Una siccità mai vista, che sta consigliando l’ex sindaco di Milano ad attingere alle acque della cisterna del Pd. Per giunta entro Mdp ci sono differenti sensibilità: Bersani pensa al governo, D’Alema a cancellare Renzi dalla faccia della politica, Rossi alla rivoluzione socialista. Troppe stelle nel cammino della neonata formazione dei transfughi del Pd per seguire un cammino lineare. Manca la stella polare, basta vedere come votano in Parlamento. Forse sì, forse no, forse esco dall’aula. E il decreto regalo a banca Intesa puntualmente passa.
La politica è anche questa, chi è senza peccato scagli la prima pietra. Intanto Renzi, che vede Mdp come il fumo negli occhi (scissionisti, vecchi arnesi della politica, comunisti…) non perde occasione per ribadire che per i traditori del partito l’unico futuro è in Siberia, senza smartphone né connessione a Internet. Insomma li vuole politicamente morti.
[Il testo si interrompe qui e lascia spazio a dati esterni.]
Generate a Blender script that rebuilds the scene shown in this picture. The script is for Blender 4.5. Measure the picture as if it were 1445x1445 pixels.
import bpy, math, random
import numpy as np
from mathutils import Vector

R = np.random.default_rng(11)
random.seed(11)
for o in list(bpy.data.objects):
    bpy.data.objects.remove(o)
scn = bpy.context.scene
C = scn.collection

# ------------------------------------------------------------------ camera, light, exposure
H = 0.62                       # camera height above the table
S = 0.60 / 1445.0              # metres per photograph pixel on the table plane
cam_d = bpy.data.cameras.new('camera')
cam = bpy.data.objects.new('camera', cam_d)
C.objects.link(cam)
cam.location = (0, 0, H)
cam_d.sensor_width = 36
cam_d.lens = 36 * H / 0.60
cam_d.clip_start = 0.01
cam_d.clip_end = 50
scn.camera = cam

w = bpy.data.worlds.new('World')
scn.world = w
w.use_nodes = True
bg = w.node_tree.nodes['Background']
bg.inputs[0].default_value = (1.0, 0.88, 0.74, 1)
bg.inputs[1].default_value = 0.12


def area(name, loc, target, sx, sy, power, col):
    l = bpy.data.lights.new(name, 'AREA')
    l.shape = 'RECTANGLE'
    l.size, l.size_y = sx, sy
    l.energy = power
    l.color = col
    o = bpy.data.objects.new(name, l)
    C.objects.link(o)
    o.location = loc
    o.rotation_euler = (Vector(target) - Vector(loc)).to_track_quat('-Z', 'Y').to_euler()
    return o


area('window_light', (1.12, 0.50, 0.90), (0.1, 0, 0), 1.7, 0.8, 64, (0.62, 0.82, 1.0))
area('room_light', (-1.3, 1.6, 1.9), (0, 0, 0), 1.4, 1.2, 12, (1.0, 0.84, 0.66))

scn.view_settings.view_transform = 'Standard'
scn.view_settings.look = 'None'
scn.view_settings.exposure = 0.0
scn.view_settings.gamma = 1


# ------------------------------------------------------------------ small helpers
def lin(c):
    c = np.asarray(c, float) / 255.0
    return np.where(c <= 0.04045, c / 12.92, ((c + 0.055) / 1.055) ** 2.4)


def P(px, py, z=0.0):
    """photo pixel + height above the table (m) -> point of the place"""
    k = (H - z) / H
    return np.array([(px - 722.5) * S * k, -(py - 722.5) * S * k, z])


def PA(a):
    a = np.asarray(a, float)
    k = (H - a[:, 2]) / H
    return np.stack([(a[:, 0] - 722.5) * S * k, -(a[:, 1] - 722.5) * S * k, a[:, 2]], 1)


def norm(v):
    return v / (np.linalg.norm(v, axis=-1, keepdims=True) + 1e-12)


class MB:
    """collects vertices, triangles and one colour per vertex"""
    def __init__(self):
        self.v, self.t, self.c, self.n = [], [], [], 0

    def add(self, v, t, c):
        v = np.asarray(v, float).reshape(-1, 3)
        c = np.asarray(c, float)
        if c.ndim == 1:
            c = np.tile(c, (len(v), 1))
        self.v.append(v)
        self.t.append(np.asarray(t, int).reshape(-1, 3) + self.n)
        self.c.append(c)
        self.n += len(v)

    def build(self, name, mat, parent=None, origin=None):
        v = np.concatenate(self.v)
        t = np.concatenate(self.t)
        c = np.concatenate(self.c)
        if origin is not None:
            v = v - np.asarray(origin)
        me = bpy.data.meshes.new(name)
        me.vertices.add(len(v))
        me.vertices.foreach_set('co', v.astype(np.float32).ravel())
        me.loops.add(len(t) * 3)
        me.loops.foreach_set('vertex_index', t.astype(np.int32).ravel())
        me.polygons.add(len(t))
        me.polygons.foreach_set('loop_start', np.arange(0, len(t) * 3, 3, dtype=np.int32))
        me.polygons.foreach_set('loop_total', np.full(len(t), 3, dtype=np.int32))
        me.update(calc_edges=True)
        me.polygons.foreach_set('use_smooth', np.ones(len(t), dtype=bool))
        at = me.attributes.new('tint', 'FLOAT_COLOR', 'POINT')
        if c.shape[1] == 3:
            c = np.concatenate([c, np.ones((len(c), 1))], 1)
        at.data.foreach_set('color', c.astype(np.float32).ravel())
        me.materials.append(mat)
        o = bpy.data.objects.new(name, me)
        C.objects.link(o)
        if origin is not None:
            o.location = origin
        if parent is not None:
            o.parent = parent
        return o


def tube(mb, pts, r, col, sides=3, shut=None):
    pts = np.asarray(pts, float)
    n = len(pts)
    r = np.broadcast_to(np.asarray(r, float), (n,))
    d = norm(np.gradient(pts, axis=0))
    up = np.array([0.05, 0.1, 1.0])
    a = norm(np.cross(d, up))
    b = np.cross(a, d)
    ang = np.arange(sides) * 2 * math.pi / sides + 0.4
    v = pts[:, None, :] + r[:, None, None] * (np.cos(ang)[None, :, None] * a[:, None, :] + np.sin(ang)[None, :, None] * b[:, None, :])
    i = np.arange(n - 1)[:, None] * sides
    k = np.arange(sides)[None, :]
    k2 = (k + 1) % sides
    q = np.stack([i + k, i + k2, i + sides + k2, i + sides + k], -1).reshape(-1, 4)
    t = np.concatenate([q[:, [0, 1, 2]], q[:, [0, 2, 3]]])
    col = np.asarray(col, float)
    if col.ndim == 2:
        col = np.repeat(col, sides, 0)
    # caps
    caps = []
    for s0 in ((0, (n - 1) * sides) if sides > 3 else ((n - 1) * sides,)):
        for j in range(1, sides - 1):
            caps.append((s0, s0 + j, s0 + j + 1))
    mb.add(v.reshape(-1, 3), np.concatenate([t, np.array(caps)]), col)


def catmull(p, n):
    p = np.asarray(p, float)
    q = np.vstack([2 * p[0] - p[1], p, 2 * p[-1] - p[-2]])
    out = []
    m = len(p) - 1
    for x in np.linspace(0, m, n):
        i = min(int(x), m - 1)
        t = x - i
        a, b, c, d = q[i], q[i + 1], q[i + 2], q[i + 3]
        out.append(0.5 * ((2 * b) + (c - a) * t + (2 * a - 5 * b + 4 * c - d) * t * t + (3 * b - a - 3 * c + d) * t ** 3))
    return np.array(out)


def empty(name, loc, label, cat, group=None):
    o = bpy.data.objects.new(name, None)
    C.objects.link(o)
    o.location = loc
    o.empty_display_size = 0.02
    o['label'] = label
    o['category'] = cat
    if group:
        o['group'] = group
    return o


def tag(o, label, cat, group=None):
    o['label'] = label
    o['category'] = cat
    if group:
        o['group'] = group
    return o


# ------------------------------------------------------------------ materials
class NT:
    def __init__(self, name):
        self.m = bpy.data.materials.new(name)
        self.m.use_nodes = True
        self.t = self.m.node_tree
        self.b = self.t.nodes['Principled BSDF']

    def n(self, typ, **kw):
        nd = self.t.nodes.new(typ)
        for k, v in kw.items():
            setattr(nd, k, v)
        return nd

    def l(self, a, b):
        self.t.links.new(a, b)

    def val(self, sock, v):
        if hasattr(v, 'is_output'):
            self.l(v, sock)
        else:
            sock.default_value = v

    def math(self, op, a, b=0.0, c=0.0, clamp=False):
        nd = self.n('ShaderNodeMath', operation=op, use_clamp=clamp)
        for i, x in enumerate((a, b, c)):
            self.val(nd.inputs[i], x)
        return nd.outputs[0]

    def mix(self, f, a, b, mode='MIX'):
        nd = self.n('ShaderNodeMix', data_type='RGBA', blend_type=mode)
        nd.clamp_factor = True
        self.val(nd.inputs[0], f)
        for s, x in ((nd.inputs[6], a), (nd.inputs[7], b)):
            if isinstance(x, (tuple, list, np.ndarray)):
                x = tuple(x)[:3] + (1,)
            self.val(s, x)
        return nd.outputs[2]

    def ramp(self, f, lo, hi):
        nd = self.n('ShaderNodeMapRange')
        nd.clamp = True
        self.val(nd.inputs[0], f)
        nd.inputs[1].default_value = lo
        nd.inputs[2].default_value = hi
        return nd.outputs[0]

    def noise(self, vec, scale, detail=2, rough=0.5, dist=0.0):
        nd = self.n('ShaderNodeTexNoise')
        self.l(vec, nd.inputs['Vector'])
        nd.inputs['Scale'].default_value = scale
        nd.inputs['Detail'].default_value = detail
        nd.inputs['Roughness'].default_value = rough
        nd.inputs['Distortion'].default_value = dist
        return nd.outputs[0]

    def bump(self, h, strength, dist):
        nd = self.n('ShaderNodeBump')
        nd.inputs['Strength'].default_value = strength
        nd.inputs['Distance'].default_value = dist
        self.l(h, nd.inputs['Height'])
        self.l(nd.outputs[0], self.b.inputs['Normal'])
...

Più facile la strada per Sinistra italiana, che prima di nascere ha già perso metà del suo gruppo parlamentare sparso fra Pd (Migliore, Nardi), Mdp (Scotto, D’Attorre) e Campo progressista (Ferrara, Smeriglio). Gli altri tengono alte le rosse bandiere, e si barcamenano - con qualche mal di pancia - nell’impresa di costruire un Polo di sinistra seguendo il cammino tracciato al teatro Brancaccio da Tommaso Montanari e Anna Falcone. Fotografia ancora un po' mossa, ma abbastanza fedele dei quello che succede oggi in Sicilia e domani, probabilmente, in Italia.

Quelli che s’intendono di politica, gli addetti ai lavori, ricordano sempre che la Sicilia è un laboratorio. Anticipa, e amplifica, le future tendenze nazionali. A ben vedere anche la franca discussione interna fra le destre su chi debba essere il candidato governatore - l’ex missino Nello Musumeci per Fratelli d’Italia e Lega, l’ex assessore lombardiano Gaetano Armao per Berlusconi - fa capire quanti e quali problemi abbiano le destre prima di trovare la quadra. Ammesso che la trovino. Del resto lo scorso 10 agosto era troppo nuvoloso per vede le stelle cadenti.